Scale and neck joint varies widely for parlor guitars, and as such they can not be used as good indicators. Still, small guitars that have the neck joining the body at the 12 fret do resemble vintage parlor guitars better, they are the more popular choice.


Because of their smaller bodies, parlor guitars tend to have tones that emphasize the midrange. This voicing makes the guitar viable for old school blues, slide and folk music, and this distinct tone has helped its current resurgence in today's market. The sound of the different parlor guitars vary subtly depending on size and type of wood used, but they should all have that midrangey tone due to the smaller body.


Whether you take the manufacturer's word for it, or you go by historically correct specifications, the bottomline is to find the parlor guitar that is comfortable to you, and inspires you to play.

You might also like to read A Parlor is the Best Acoustic Guitar for Kids - Here's Why...



So if a parlor guitar was

So if a parlor guitar was played in parlors, and a concert guitar was played in concert halls, was a dreadnought guitar played on battleships?


Actually in a way yes. In 1916 the word dreadnought referred to a large, all big-gun, modern battleship.

the named the new broad

the named the new broad shouldered guitar after it because it was so big!

Dreadnought guitars

On the subject of was it named after and at risk of lowering the tone othis thread( no pun intended) the word dreadnought is also urban dictionary or viz's profanisaurus slang for an excessively dimensioned bowel movement which is difficult to pass!!: so, is it possible that these guitars were first played by people visiting the khazi in the days before the installationo tiny cubicles aroundpublic facilities whenthere would have been space enogh to play such a large guitar whilst"at stool" as they used to call defecating. Just a thoughtand not just trying to be flippantanyhow. Think on!!

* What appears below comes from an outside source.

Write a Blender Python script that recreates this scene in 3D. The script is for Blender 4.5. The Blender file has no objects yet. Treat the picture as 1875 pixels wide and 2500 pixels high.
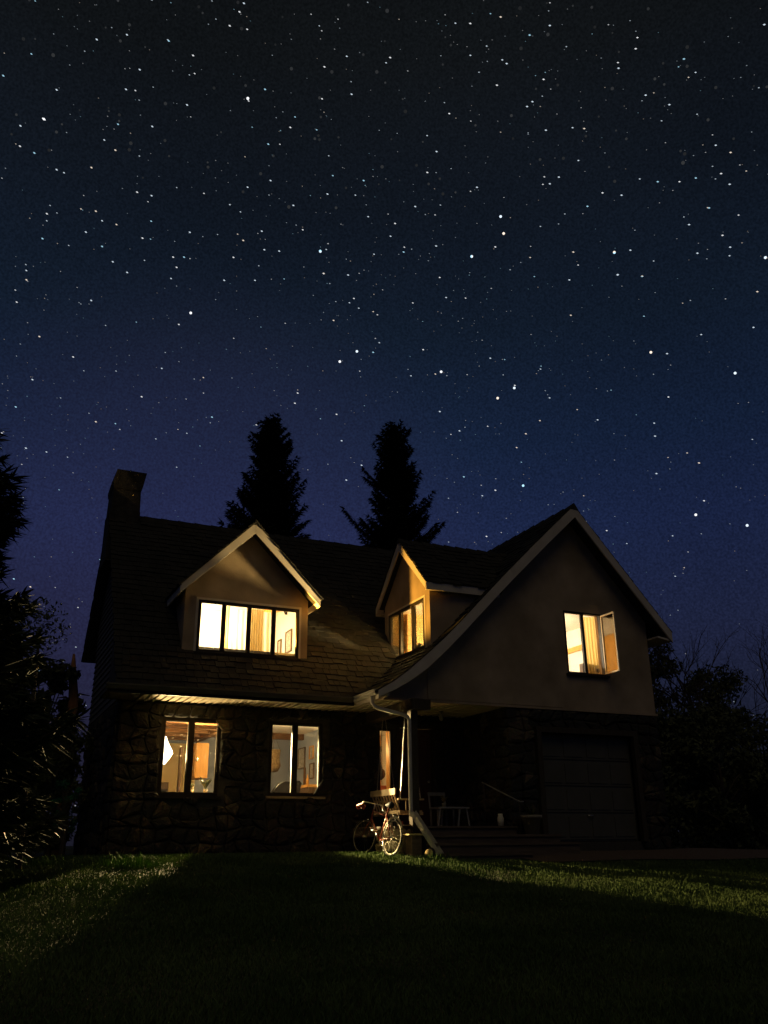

Searching for the right parlor guitar for me

Great site! Very informative.
If appropriate to ask here, I've been searching for a parlor guitar with on board electronics for performing & traveling. I also want all wood. Price doesn't matter as quality is most important. The Yamaha CSF3M caught my eye. Loved the all wood and the case. Although the Piezo pick-up is a nice addition I need more substantial electronics & like having it on board so I can easily control any volume/feedback issues when performing.
Any insight would be greatly appreciated.

Nice choice

The Yamaha CSF3M is a great choice, but if preamp control is important to you, you'll have to go for one with enough features built-in, unless you are willing to spend extra money for adding a pickup later.

I for one own the Takamine GY11ME, and find myself quite satisfied with its basic EQ controls. I am very happy with how it sounds on stage.

To help you broaden your options, check out our roundup of good pickup-equipped parlor guitars.

try alvarez?

I bought the Yamaha CSF3M over Christmas. I'm happy with it, but while i'm getting a parlor guitar, i decided I'd get a traditional 12-fret instead of a short scale 14-fret. So I am trading it in for an Alvarez MPA70E.

I bought mine used, so it was roughly the same price as the Yamaha.

Searching for good smaller classical guitar

I used to play classical many years ago and thought I'd try again but my fingers do not stretch as well anymore. Tried and Arias - too big and flamenco-ish, tried a Cordoba studio negra - sound not really as deep as I'd like, so wondering what you might suggest for a GOOD (not necessarily cheap) classical 7/8 or parlor as you mention. Thank you.

Gretsch Jim Dandy

does anyone have any experience with the Jim Dandy Flat top? its a very reasonably priced parlor and ive thought about adding to my collections

Mic for parlor guitar

Hello! Nice page! I have a parlor guitar, and I wonder if you know about any mic that fits into the smaller soundholes that parlor guitars have?